CHICAGO (CBS) — The mother of a 6-year-old boy who was shot and killed in Aurora nearly 20 years ago said it would break her heart if the man convicted of killing her son gets a new trial, as the case went before the Illinois Supreme Court on Wednesday.

A panel of the Illinois Appellate Court has ordered a new trial for 38-year-old Mark Downs, who was convicted of murder in the 1996 shooting death of 6-year-old Nicholas “Nico” Contreras.

Prosecutors have appealed that ruling to the state’s highest court, and Nico’s mother, Sandy Contreras, traveled to Springfield on Wednesday to hear arguments in the case.

“It’ll break my heart to go through it again 19 years later,” she said.

She said, no matter how hard Downs might try to get out of his conviction, he’s a coward thinking he has a second chance at freedom.

Contreras said she is her son’s voice.

“Even though my son lost his life on December 10th of 1996, he still has his voice,” she said.

Prosecutors have said Downs fired a gun into the window of the home of Nico’s grandparents, thinking his uncle – a rival gang member – would be there.

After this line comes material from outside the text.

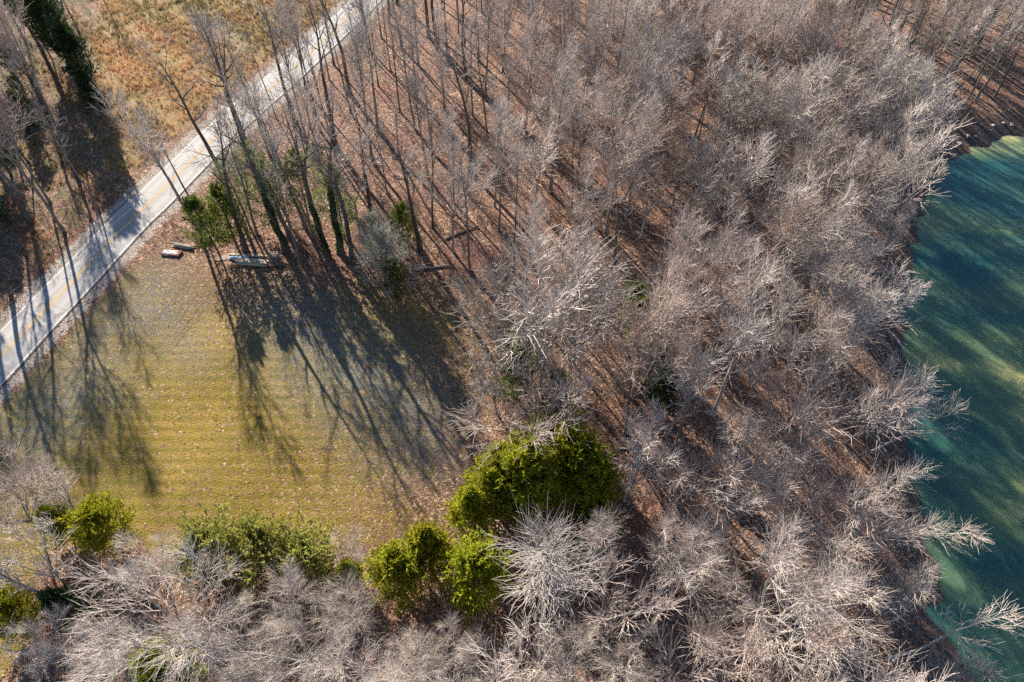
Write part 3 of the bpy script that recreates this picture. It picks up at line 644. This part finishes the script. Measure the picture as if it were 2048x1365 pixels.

Nico was sleeping at the time, and was struck by two bullets. His uncle no longer lived at the house.

Downs was sentenced to 70 years in prison, but last year, the Appellate Court overturned his conviction, finding the trial judge improperly instructed the jury when it asked him to define reasonable doubt. The jury asked if reasonable doubt was “80 percent, 70 percent, or 60 percent,” but the judge said it was up to them to define for themselves.

The appeals court said, by asking for a specific percentage, the jury showed “it was already contemplating a standard less than the reasonable-doubt standard required under law,” and by telling the jurors the definition of reasonable doubt was up to them, the judge “gave the jury clear license to continue down its mistaken pathway of equating reasonable doubt to some percentage of confidence.”

While the Supreme Court heard arguments on the matter Wednesday, it likely will be weeks, if not months, before the justices rule.